Whatever the reason, the mechanism that ought to be set in motion
simply does not work, resulting in failure of justice. Cognizable
offences are reported to the police, yet are not recorded, are
recorded carelessly, or falsely recorded on purpose to permit the
accused an easy walk through in the trail.
The Criminal Procedure Code has laid down
provisions for reporting the offences and the modus of recording,
but it has failed to foresee the possibility of an officer
committing errors either willfully or accidentally. The only
safeguard is to address the superior officer on the dereliction
of duty by a subordinate officer. But this is limited to cases
when the officer in charge fails to record the information, and
not where the information recorded is improper. Under any
circumstances, the law again places utmost confidence in the
police officers. What if the higher officer is also corrupt or
reluctant to act to meet the ends of justice? The only option for
the informant is to approach the courts to redress the
grievances, which would take at least six to seven months to
begin an inquiry, given the number of cases pending disposal
before the various courts in this country. Such investigations
suffer inordinate delays before being set into motion. Yet the
very purpose of recording an FIR is to get a picture of the
incident while it is clear and vivid in the informant"s
memory. That is probably why the law does not even permit a
preliminary enquiry into the incident before recording an FIR,
because it would destroy its value and pave the way for
fabrication of cases (All India Reporter 1961 Kerala 99).

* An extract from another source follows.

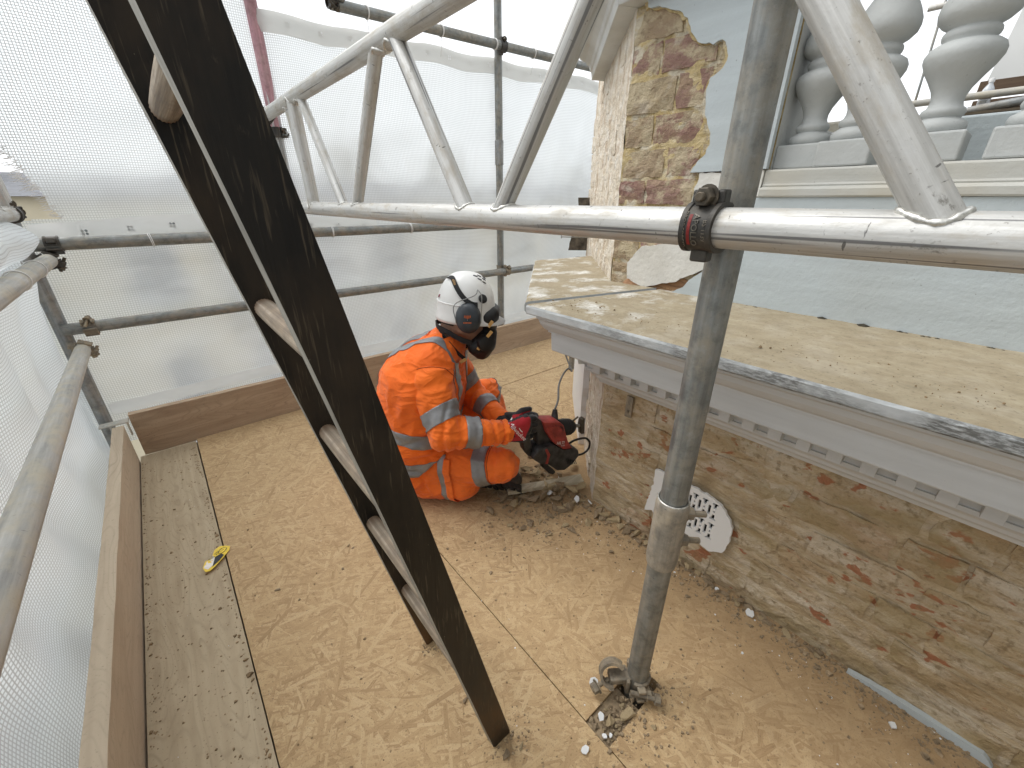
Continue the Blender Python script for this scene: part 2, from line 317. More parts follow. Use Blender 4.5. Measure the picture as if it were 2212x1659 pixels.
m_orange = cloth('hi_vis_orange', (.96, .165, .007))
m_orange_v = cloth('hi_vis_vest', (.97, .155, .006))
m_orange_t = cloth('hi_vis_trousers', (.90, .165, .014), dirt=.4)
t = NT('reflective_tape'); p = t.obj(); a = t.noise(p, 14, 5, .6); t.set(t.ramp(a, [(.3, (.19, .19, .195)), (.7, (.31, .31, .315))]), .42, .15); t.bump(a, .4, .004); m_refl = t.m
m_seam = simple('seam_thread', (.45, .07, .008), .8, 0, .2, 40, 0)
m_skin = simple('skin', (.40, .22, .15), .55, 0, .12, 60, .2, .0008)
m_hair = simple('cropped_hair', (.07, .045, .03), .8, 0, .4, 400, .6, .001)
m_helmet = simple('white_hard_hat', (.80, .80, .78), .32, 0, .05, 12, 0)
m_rubber = simple('black_rubber', (.010, .010, .011), .5, 0, .3, 40, .1)
m_cup = simple('ear_cup_plastic', (.035, .042, .05), .42, 0, .35, 25, .1)
m_strap = simple('black_webbing', (.012, .012, .013), .75, 0, .3, 200, .3)
m_amber = simple('amber_clip', (.62, .36, .12), .5, 0, .15, 60, 0)
m_print_o = simple('orange_print', (.55, .12, .03), .6, 0, .1, 60, 0)
m_white_print = simple('white_print', (.85, .85, .85), .6, 0, .05, 60, 0)
m_glove_red = cloth('red_glove_fabric', (.42, .012, .022), dirt=.2)
m_glove_blk = cloth('black_glove_fabric', (.014, .014, .016), dirt=.1)
m_boot = simple('boot_leather', (.075, .062, .05), .7, 0, .35, 50, .4)
m_sole = simple('boot_sole', (.035, .03, .026), .85, 0, .5, 60, .4)
m_drill_red = simple('drill_red', (.31, .042, .034), .5, 0, .45, 35, .2)
m_drill_blk = simple('drill_black', (.034, .033, .033), .45, 0, .75, 38, .2)
m_cable_g = simple('grey_cable', (.17, .17, .165), .6, 0, .15, 60, 0)
m_cable_b = simple('black_cable', (.012, .012, .012), .5, 0, .2, 60, 0)
m_yellow = simple('yellow_label', (.85, .62, .06), .45, 0, .1, 50, 0)
m_label_white = simple('label_white', (.85, .80, .72), .5, 0, .08, 80, 0)
m_ink = simple('black_ink', (.02, .02, .022), .6, 0, .1, 60, 0)

# ------------------------------------------------------------------ mesh helpers
def link(o, parent=None):
    C.objects.link(o)
    if parent: o.parent = parent
    return o
def mesh_from(name, verts, faces, mats=None, smooth=False):
    me = bpy.data.meshes.new(name); me.from_pydata([tuple(v) for v in verts], [], faces); me.update()
    for m in (mats if isinstance(mats, (list, tuple)) else [mats]):
        if m: me.materials.append(m)
    if smooth:
        for pl in me.polygons: pl.use_smooth = True
    return me
def O(name, me, parent=None): return link(bpy.data.objects.new(name, me), parent)
def from_bm(name, bm, mats, parent=None, smooth=False, angle=None):
    bmesh.ops.recalc_face_normals(bm, faces=bm.faces)
    me = bpy.data.meshes.new(name); bm.to_mesh(me); bm.free()
    for m in (mats if isinstance(mats, (list, tuple)) else [mats]): me.materials.append(m)
    if smooth:
        for pl in me.polygons: pl.use_smooth = True
        if angle: me.set_sharp_from_angle(angle=R(angle))
    return O(name, me, parent)
def empty(name, loc=(0, 0, 0), rot=(0, 0, 0)):
    o = bpy.data.objects.new(name, None); o.empty_display_size = .05; C.objects.link(o); o.location = loc; o.rotation_euler = rot; return o
def tag(o, label=None, cat=None, group=None, kind=None):
    if label: o['label'] = label
    if cat: o['category'] = cat
    if group: o['group'] = group
    if kind: o['kind'] = kind
    return o
def part(name, me_obj_world, parent):   # parent an object whose mesh is in world space under a placed empty
    o = me_obj_world; o.name = name; o.parent = parent; o.matrix_parent_inverse = parent.matrix_basis.inverted(); return o
def box_bm(bm, x0, x1, y0, y1, z0, z1, bevel=0):
    r = bmesh.ops.create_cube(bm, size=1, matrix=Matrix.Translation(((x0+x1)/2, (y0+y1)/2, (z0+z1)/2)) @ Matrix.Diagonal((abs(x1-x0), abs(y1-y0), abs(z1-z0), 1)))
    if bevel:
        es = {e for v in r['verts'] for e in v.link_edges}
        bmesh.ops.bevel(bm, geom=list(es), offset=bevel, segments=2, affect='EDGES', profile=.5)
def frame(d):
    d = Vector(d).normalized(); return d.to_track_quat('Z', 'Y')
def tube_bm(bm, L, r, seg=28, wall=.0035, caps=True, z0=0., rings=1):
    """open-ended tube with wall thickness along local z"""
    rows = []
    for k in range(rings+1): rows.append((r, z0+L*k/rings))
    prof = rows + [(r-wall, z0+L), (r-wall, z0+L-min(.12, L*.4))] if caps else rows
    if caps: prof = [(0.0005, z0+min(.12, L*.4)), (r-wall, z0+min(.12, L*.4)), (r-wall, z0)] + prof + [(0.0005, z0+L-min(.12, L*.4))]
    lathe_bm(bm, prof, seg)
def lathe_bm(bm, prof, seg=24, M=None):
    vs = []
    for (r, z) in prof:
        ring = []
        for i in range(seg):
            a = 2*math.pi*i/seg; co = Vector((r*math.cos(a), r*math.sin(a), z))
            ring.append(bm.verts.new(M @ co if M else co))
        vs.append(ring)
    for a, b in zip(vs, vs[1:]):
        for i in range(seg):
            j = (i+1) % seg; bm.faces.new((a[i], a[j], b[j], b[i]))
    if prof[0][0] > 0.001: bm.faces.new(list(reversed(vs[0])))
    if prof[-1][0] > 0.001: bm.faces.new(vs[-1])
def tube(name, p0, p1, r, mat, parent=None, seg=28, caps=True):
    p0, p1 = Vector(p0), Vector(p1); bm = bmesh.new(); tube_bm(bm, (p1-p0).length, r, seg, caps=caps)
    o = from_bm(name, bm, mat, parent, True, 40); o.location = p0; o.rotation_mode = 'QUATERNION'; o.rotation_quaternion = frame(p1-p0); return o
def sweep(name, pts, r, mat, parent=None, seg=10, closed=False, flat=None):
    """round (or flat w x h) section swept along points"""
    pts = [Vector(p) for p in pts]; n = len(pts); vs = []; fs = []
    up = None
    for i in range(n):
        a = pts[(i-1) % n] if (i > 0 or closed) else pts[i]; b = pts[(i+1) % n] if (i < n-1 or closed) else pts[i]
        tg = (b-a).normalized()
        if up is None: up = tg.orthogonal().normalized()
        up = (up - tg*up.dot(tg)).normalized(); sd_ = tg.cross(up)
        rr = r[i] if isinstance(r, (list, tuple)) else r
        for k in range(seg):
            an = 2*math.pi*k/seg; vs.append(pts[i] + (up*math.cos(an) + sd_*math.sin(an))*rr)
    m = n if closed else n-1
    for i in range(m):
        for k in range(seg):
            a = i*seg+k; b = i*seg+(k+1) % seg; c = ((i+1) % n)*seg+(k+1) % seg; d = ((i+1) % n)*seg+k; fs.append((a, b, c, d))
    if not closed: fs.append(tuple(reversed(range(seg)))); fs.append(tuple((n-1)*seg+k for k in range(seg)))
    return O(name, mesh_from(name, vs, fs, mat, True), parent)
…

At this point it is pertinent to note that the
courts have dealt with delays in filing an FIR as to be viewed
according to the facts and circumstances in each case. For
example, a delay in lodging an FIR in a case of rape is treated
differently from a murder in broad daylight. The mindset of the
person lodging the information, especially the victim in a rape
case, is important, and in such cases a delay of days has been
excused. The effect of a delay must fall for consideration on all
facts and circumstances of a given case (All India Reporter
1973 Supreme Court 1). Whether the delay is so long as to
throw a cloud of suspicion on the seeds of the prosecution case
depends upon several factors, including the defense.
However the delay in many FIR submissions is
caused not by the informants, but by the police themselves. For
the ordinary person, the business of lodging an FIR can often
turn out to be a disgusting if not insulting experience.
Instances are many when the police accuse the person lodging the
information of making unnecessary work for them and order the
informant out of the police station. There are reported cases
where women who went to lodge information were raped or other
wise molested by police officers. The Apex Court has on various
occasions condemned such acts and has held the police responsible
and awarded compensation to the victims. So for an ordinary
citizen without power and influence, the FIR sometimes turns out
to be nothing more than the First Insulting Response.
The police have their own way of circumventing
the provisions of any given enactment so as to facilitate their
needs. The FIR is one example of where they have ample
opportunities to make space to wet their beaks in future. For
instance, the code does not insist that the accused be named
while recording the FIR. The police have various ways of
exploiting this provision. They can simply record a known person
or persons in the column provided and later arrest them for
committing the crime. Having made the arrests, they can
stage-manage the trial and give evidence congenial for an
acquittal after accepting bribes or other undue gratification.
Now the Central Government has embarked upon an
attempt to revise the Criminal Procedure Code of this country so
as to contain the rampant misuse of these procedures. However
improved and advanced be the procedural law, it will be of little
help if police prosecutions are not properly launched and if the
inherent inertia of the police in this country is not promptly
tackled to address their indolent methods and the inefficient
investigation of crimes wreaking havoc on the criminal justice
dispensation system of this country.